Nevertheless, this relatively simple methodology has provided some insight into the spatial variation with which the housing market is returning to pre-crash levels.  It is clear that some areas are still a long way from the levels of activity experienced prior to the crash, while others are now beginning to return to the activity observed back in 2006.  The worst affected are the urban areas near to many of England’s major cities, many of which are vastly less active relative to pre-crash levels.  In direct contrast are the more positive bounce backs indicated in city centre regions, most widely observed across London, but in parts of Liverpool and Manchester too.

The impact on towns is another interesting findings that can be drawn from this analysis.  While some relatively isolated towns – including Cambridge, Exeter and Chichester – are some of the best performing locations, those towns near to larger urban centres – such as Burnley, Hartlepool and some outer London suburbs – are some of the worst affected areas.  There is an indication of the dependent nature of locations on larger urban hubs, and so too the fragility of these regions in times of crisis.  In contrast, a quicker return to pre-crash activity is observed in towns that appear to possess a more established local economy, being less dependent on regional hubs.

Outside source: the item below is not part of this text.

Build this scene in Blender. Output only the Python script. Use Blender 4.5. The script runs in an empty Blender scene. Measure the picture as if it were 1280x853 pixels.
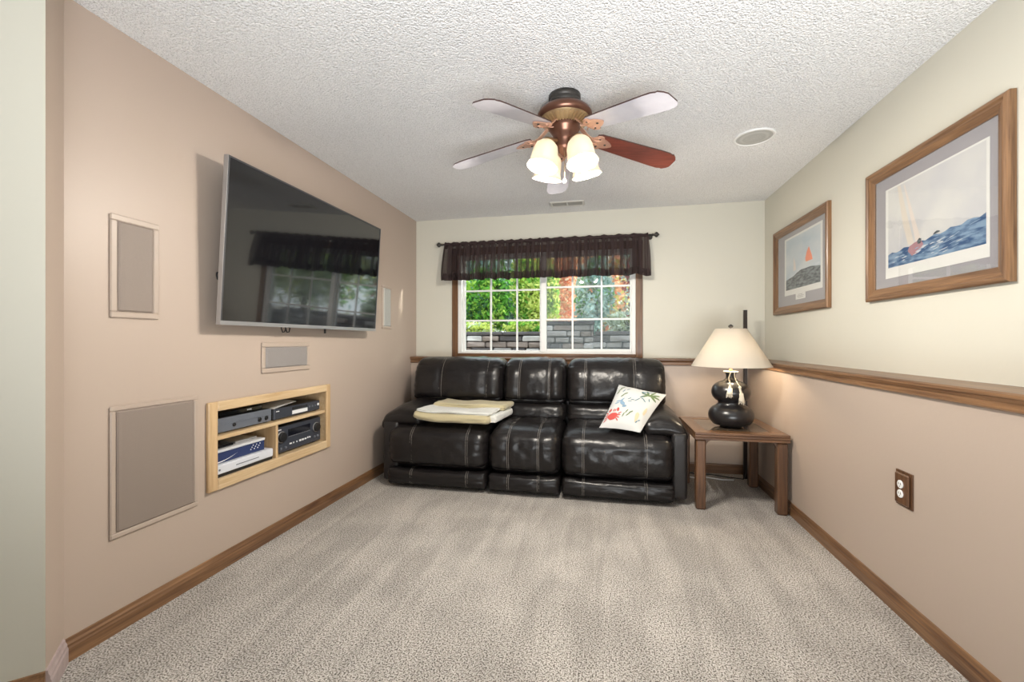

It is interesting to contrast the negative performance around urban areas with those demonstrated in more rural regions.  Some of the regions performing closest to their 2006 levels are found in rural areas of Wales, the Peak District and North Yorkshire.  While the levels of transactions may not be spectacular compared to urban areas, there is a suggestion that, like isolated towns, perhaps given the nature of employment and the economy in these regions, they are better insulated from the downturn observed in the wider economy.

This work represents the first exploratory steps in examining patterns of spatial variation in the housing market transactions.  Any comments or thoughts on this work are welcome.